Tracy’s mother, Edna Turnblad, is played by Waters’ cross-dressing muse, Divine (for whom this is would be his last role). Edna, who is kind, fat, agoraphobic and slightly overbearing, helps Tracy advocate for racial integration. (In typical Divine fashion, he also plays an unctuous male character: Arvin Hodgepile, the rival TV station owner who is against racial integration for his studio.) Edna serves as a foil to Prudence “Prudy” Pingleton (Joann Havrilla), a skinny, overprotective, controlling mother to shy Penny (Leslie Ann Powers), who is dating a young black teenager named Seaweed (Clayton Prince). In one very famous scene, Prudy follows her daughter to a record store on ‘the other side of the tracks.’ As she walks through a predominantly black neighborhood, she hyperbolically clutches her purse. Waters lampoons her irrational fear by overlaying the sounds of an ominous jungle, as if Prudy is on a scary safari and not just strolling down the sidewalk. It’s all in her head as, per segregation laws, she (and her daughter) can easily and freely go into black communities, but black folks cannot go into hers.
TCM also screens Martin Scorsese’s first Hollywood studio production, Alice Doesn’t Live Here Anymore (1974). Written by Robert Getchell, it is a delicious comedy about widow Alice Hyatt (Ellen Burstyn) who leaves her home in Monterey, California, and travels with her preteen son across the Southwestern United States to pursue a singing career which she had abandoned when she married. The film is frequently cited as one of the first mainstream explorations of women’s rights and liberation. (The fact that Scorsese made this woman-centered story right after the highly male perspective in Mean Streets in 1973 proves just how versatile he really is.)

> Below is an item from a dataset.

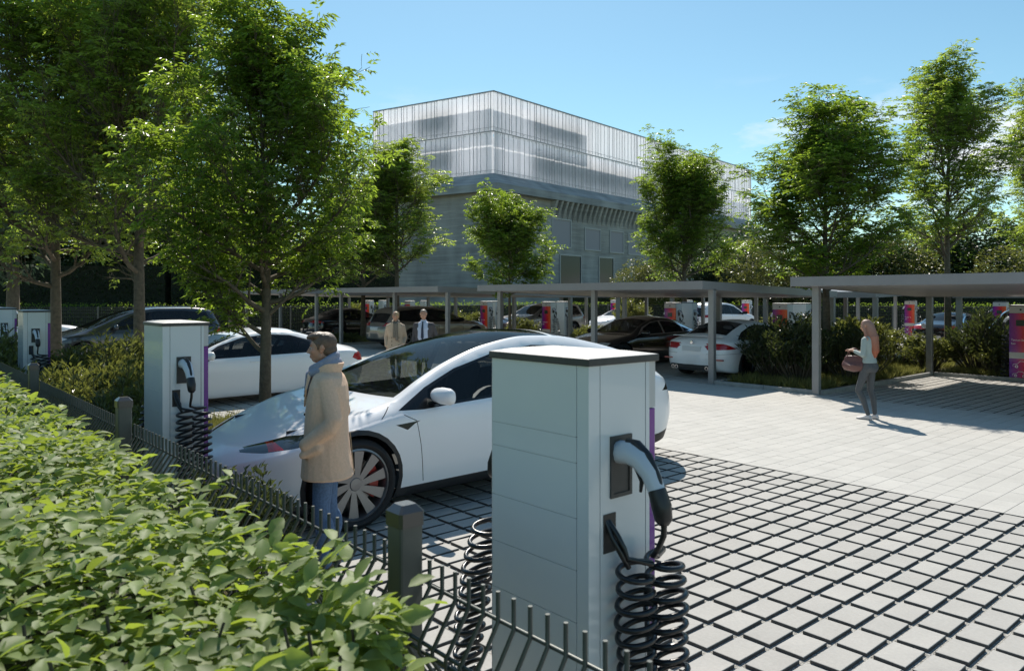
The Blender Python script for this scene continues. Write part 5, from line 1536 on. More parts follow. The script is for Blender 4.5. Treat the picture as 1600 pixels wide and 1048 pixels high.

Burstyn was still in the midst of filming The Exorcist (1973) when Warner Bros. executives expressed interest in working with her on another project. Burstyn later recalled, “I was early in the women’s movement, and we were all just waking up and having a look at the pattern of our lives and wanting to be different…I wanted to make a different kind of film. A film from a women’s point of view, but a woman that I recognized, that I knew.” Then her agent approached her with the script for Alice Doesn’t Live Here Anymore and she knew she had to do it. She asked Francis Ford Coppola about bringing on a new fresh director and he suggested Scorsese. When asked about her collaboration with Scorsese, she said it was “one of the best experiences I ever had.” Roger Ebert described that film as “one of the most perceptive, funny, occasionally painful portraits of an American woman” he had “ever seen.” For her performance, Burstyn earned an Academy Award for Best Actress.